Nice work weathering Bill, it may not be perfect in your eyes, but it certainly looks real to me ( a big improvement )
Cheers Willis
Looks real good Bill. I'm new to weathering and so far I haven't had the guts to take a $20+ dollar car and attack it like that. So you are way ahead of me. Keep it up.
...not perfect??? It is perfect!!! And for me a good pattern when I come to do the same with some of my cars.
Hartmut
Been Nothin' Since Frisco
I think it looks fantastic. You might want to try to restore some of the "newness" to the lube plate, since those are updated and resprayed without regard to the condition of the paint on the rest of the car. You might also find areas that could be damaged and repaired/repainted on future cars of this type. Really, though, these are just suggestions for additional cars in the fleet so that they all don't look too uniform.
Again, it looks great. You've definitely mastered some good techniques. Most important, you apply them wisely. Keep it up.
By the way, your layout looks awesome. I'd love to see more rolling stock and more layout, so post some more photos, will ya?
Well Bill, It looks pretty beat up to me so I guess your system works!!

Registered Member
Staff member
restore some of the "newness" to the lube plate
Uh, huh, just for the uninformed ( ME )

what's a lube plate and where is it on the car?

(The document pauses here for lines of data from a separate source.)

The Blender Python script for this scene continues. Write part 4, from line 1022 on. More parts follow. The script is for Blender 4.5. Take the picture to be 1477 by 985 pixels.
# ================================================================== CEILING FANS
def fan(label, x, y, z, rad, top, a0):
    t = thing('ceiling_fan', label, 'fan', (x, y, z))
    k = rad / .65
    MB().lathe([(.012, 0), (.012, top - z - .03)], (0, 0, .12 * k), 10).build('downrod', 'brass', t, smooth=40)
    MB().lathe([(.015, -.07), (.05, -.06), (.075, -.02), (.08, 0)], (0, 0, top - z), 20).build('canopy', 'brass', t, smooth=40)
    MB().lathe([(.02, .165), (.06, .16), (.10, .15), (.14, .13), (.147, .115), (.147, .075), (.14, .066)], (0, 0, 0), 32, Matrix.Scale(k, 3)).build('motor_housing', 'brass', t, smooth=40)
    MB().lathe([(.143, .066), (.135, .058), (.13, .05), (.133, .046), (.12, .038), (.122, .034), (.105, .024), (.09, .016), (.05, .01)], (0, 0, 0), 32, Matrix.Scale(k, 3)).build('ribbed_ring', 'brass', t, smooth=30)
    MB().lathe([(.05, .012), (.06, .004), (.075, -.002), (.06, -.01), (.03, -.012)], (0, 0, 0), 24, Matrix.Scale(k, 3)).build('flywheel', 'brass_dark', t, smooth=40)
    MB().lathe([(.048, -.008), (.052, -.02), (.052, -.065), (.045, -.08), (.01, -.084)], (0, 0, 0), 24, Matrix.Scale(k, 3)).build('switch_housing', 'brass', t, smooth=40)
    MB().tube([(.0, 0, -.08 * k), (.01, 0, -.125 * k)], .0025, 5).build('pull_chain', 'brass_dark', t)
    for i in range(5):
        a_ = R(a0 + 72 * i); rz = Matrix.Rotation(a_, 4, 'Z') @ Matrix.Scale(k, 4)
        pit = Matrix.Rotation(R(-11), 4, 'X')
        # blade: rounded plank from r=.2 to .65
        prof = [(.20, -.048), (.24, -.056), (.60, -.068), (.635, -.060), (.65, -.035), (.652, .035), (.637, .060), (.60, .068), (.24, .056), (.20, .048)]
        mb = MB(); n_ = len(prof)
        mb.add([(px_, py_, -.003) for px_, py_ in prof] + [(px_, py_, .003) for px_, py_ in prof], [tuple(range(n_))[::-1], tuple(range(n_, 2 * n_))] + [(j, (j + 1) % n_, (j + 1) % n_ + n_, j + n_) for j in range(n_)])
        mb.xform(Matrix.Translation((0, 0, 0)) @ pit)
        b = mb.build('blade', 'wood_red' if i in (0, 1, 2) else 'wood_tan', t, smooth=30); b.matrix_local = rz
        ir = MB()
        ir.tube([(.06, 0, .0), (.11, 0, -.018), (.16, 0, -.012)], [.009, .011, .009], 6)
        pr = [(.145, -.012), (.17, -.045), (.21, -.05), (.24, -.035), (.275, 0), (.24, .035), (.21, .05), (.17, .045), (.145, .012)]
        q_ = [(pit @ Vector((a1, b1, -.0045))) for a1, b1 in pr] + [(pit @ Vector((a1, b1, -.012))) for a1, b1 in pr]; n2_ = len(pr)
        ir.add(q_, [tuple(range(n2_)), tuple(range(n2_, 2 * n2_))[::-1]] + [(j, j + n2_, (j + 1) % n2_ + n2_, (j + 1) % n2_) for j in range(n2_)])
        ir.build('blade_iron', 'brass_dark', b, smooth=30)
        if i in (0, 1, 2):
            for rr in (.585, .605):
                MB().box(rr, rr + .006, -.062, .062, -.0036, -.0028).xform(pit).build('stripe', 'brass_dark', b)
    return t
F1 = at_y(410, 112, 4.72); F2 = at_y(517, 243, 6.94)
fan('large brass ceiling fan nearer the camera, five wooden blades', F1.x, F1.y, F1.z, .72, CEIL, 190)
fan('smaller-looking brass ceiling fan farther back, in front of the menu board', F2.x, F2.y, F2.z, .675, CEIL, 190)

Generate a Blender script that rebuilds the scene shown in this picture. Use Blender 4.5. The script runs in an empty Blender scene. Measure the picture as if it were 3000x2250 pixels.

Could be handy in the future, all my rolling stock is right out of the boxes, or still in the boxes yet waiting for locos to haul it.
Cheers Willis
Been Nothin' Since Frisco
Although it may go by another name, I call them lube plates:
Another thing I see frequently is renumbered cars, often because of a change of ownership. Here's my first attempt from 13 years ago, done with one of my drafting pens:
These days I use decals. Too much AutoCAD and not enough "real" drafting in the past ten years, so my hands can't do it anymore.
Awesome weathering job.
Cool tip about the lube plate repaint.(I've always heard them called that too)
Been Nothin' Since Frisco
RCH said:
By the way, your layout looks awesome. I'd love to see more rolling stock and more layout, so post some more photos, will ya?
Oops! I just realized I
have seen your layout before, on this site, and I loved it. But I won't stop you from fulfilling my request and
posting more photos!
Registered Member
Staff member
Thanks RCH, lube plate it is. When I start IMPROVING on the newness of my rolling stock I'll watch out for the plates, it's a possibility a lot of them don't have it on them so I'll have to get some decals. I see a lot of them second owner rolling stock cars in the freight yards they're all so different it would be hard to go wrong painting one.
BTW I finished the paint job with the old Miller airbrush again, wasn't the paint this time, what came as a Paache was a knock off with an important spacer missing. It's modified and will work now. Only one more Acrylic paint job to do now ( since I have the paint ) then I switch mfg.